You CANNOT have 2 DHCP servers on the same network serving into the same address space. that’s arecipe for disaster.
BUT, the one DHCP server you do need does NOT have to be continuously available.
DHCP operates on a lease basis, where when a machine first boots without an address it broadcasts a request for any server to give it one. When it gets an address it also gets a lease expiration or drop dead time. The client machinewill use that given IP address until that time, even if the client is rebooted in the meantime. So it does NOT need to renew the address with the DHCP server every time it boots up, nor very often.
Once it gets halfway through the life of the lease, the client will start trying to renew the lease.

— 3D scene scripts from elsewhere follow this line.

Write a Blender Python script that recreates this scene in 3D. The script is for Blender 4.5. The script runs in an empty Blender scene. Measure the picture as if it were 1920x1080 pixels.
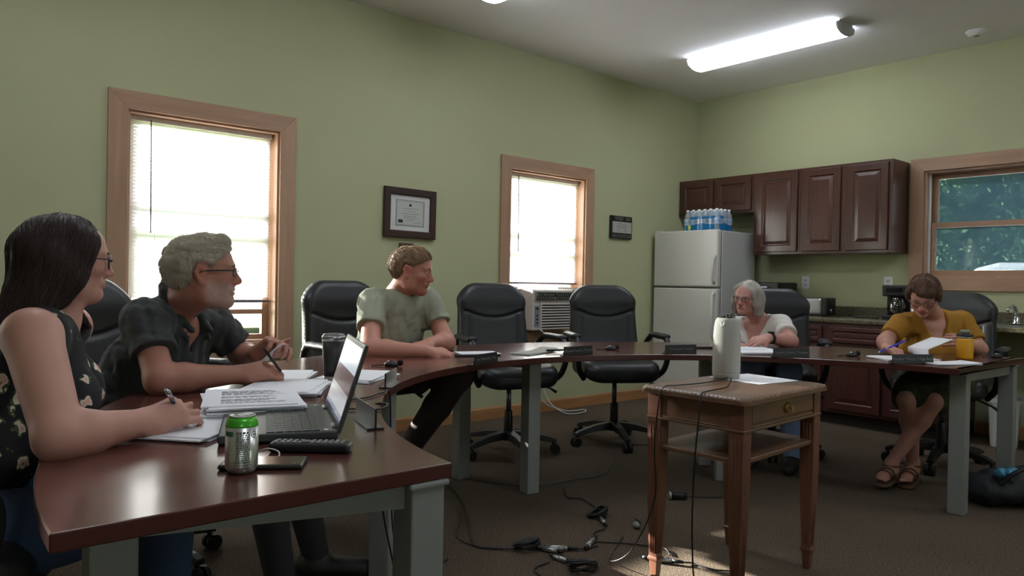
import bpy, bmesh, math, random
import numpy as np
from mathutils import Vector, Matrix
random.seed(7)
PI = math.pi
SC = bpy.context.scene
COL = SC.collection


def lin(c):
    def f(v):
        v /= 255.0
        return v / 12.92 if v <= 0.04045 else ((v + 0.055) / 1.055) ** 2.4
    return (f(c[0]), f(c[1]), f(c[2]), 1.0)


# ---------------------------------------------------------------- materials
MATS = {}


def mat(name, rgb=(128, 128, 128), rough=0.5, metal=0.0, var=0.08, scale=20.0, bump=0.0, bscale=None, spec=0.5,
        stretch=(1, 1, 1), emit=None, coat=0.0, second=None, detail=3.0, sheen=0.0):
    """principled material whose colour is broken up by a noise texture (second colour or a slight darkening)"""
    if name in MATS:
        return MATS[name]
    m = bpy.data.materials.new(name)
    m.use_nodes = True
    nt = m.node_tree
    b = nt.nodes['Principled BSDF']
    c = lin(rgb)
    tc = nt.nodes.new('ShaderNodeTexCoord')
    mp = nt.nodes.new('ShaderNodeMapping')
    mp.inputs['Scale'].default_value = stretch
    nt.links.new(tc.outputs['Object'], mp.inputs['Vector'])
    n = nt.nodes.new('ShaderNodeTexNoise')
    n.inputs['Scale'].default_value = scale
    n.inputs['Detail'].default_value = detail
    nt.links.new(mp.outputs[0], n.inputs['Vector'])
    mx = nt.nodes.new('ShaderNodeMix')
    mx.data_type = 'RGBA'
    if second:
        c2 = lin(second)
        mx.inputs[6].default_value = c
        mx.inputs[7].default_value = c2
        rp = nt.nodes.new('ShaderNodeMapRange')
        rp.inputs[1].default_value = 0.35
        rp.inputs[2].default_value = 0.65
        nt.links.new(n.outputs['Fac'], rp.inputs[0])
        nt.links.new(rp.outputs[0], mx.inputs[0])
    else:
        mx.inputs[6].default_value = tuple(v * (1 - var) for v in c[:3]) + (1,)
        mx.inputs[7].default_value = tuple(min(1, v * (1 + var)) for v in c[:3]) + (1,)
        nt.links.new(n.outputs['Fac'], mx.inputs[0])
    nt.links.new(mx.outputs[2], b.inputs['Base Color'])
    b.inputs['Roughness'].default_value = rough
    b.inputs['Metallic'].default_value = metal
    b.inputs['Specular IOR Level'].default_value = spec
    b.inputs['Coat Weight'].default_value = coat
    b.inputs['Coat Roughness'].default_value = 0.15
    b.inputs['Sheen Weight'].default_value = sheen
    if emit:
        b.inputs['Emission Color'].default_value = lin(emit[0])
        b.inputs['Emission Strength'].default_value = emit[1]
    if bump:
        n2 = nt.nodes.new('ShaderNodeTexNoise')
        n2.inputs['Scale'].default_value = bscale or scale * 3
        n2.inputs['Detail'].default_value = 2
        nt.links.new(mp.outputs[0], n2.inputs['Vector'])
        bp = nt.nodes.new('ShaderNodeBump')
        bp.inputs['Strength'].default_value = min(1, bump)
        bp.inputs['Distance'].default_value = 0.004
        nt.links.new(n2.outputs['Fac'], bp.inputs['Height'])
        nt.links.new(bp.outputs[0], b.inputs['Normal'])
    MATS[name] = m
    return m


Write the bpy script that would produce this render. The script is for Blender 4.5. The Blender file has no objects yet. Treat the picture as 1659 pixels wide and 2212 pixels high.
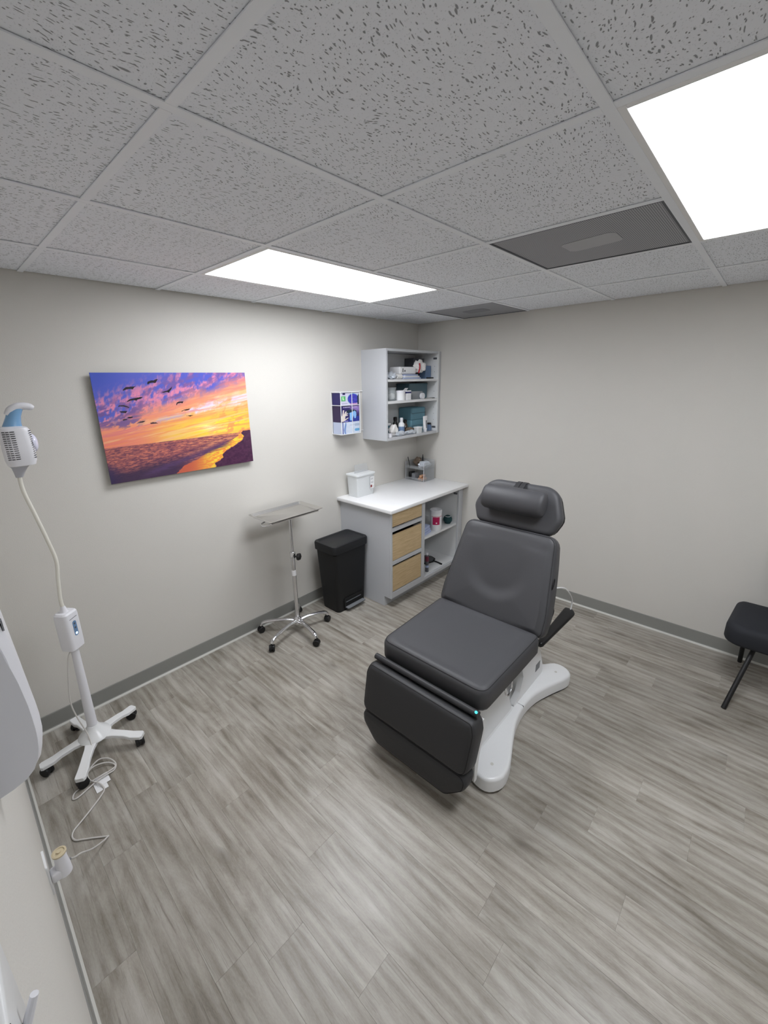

Finally, if the lease expires, the machine will continue to use the address it was given, whiel searching for somebody / anybody to give it a new lease.
For a home network with very little day to day change in the roster of machines, you can run for a long time without any DHCP server at, once you’vve had one working to give everyone their initial lease.
On my home network I use a DLink 704 firewall/router wich does DHCP serving. The lease duration is not configurable, but is apparently 41 days.
To see the lease duration of your current DHCP server, open up a command window & type >ipconfig /all. The last two lines give you the timestamps for lease obtained and lease expired, and you can subtract to see the duration.
Bottom line, as long as your DHCP server is available more often than 1/2 it’s lease duration you’re fine. And you DON’T want two DHCP servers on a network simultaneosly, or taking turns. Backup DHCP servers are common in commercial environments, but they’re software systems that are talking to each other to stay in sync. Two hardware devices from different manufacturers taking uncoordinated turns at being the sole DHCP server would be BAD.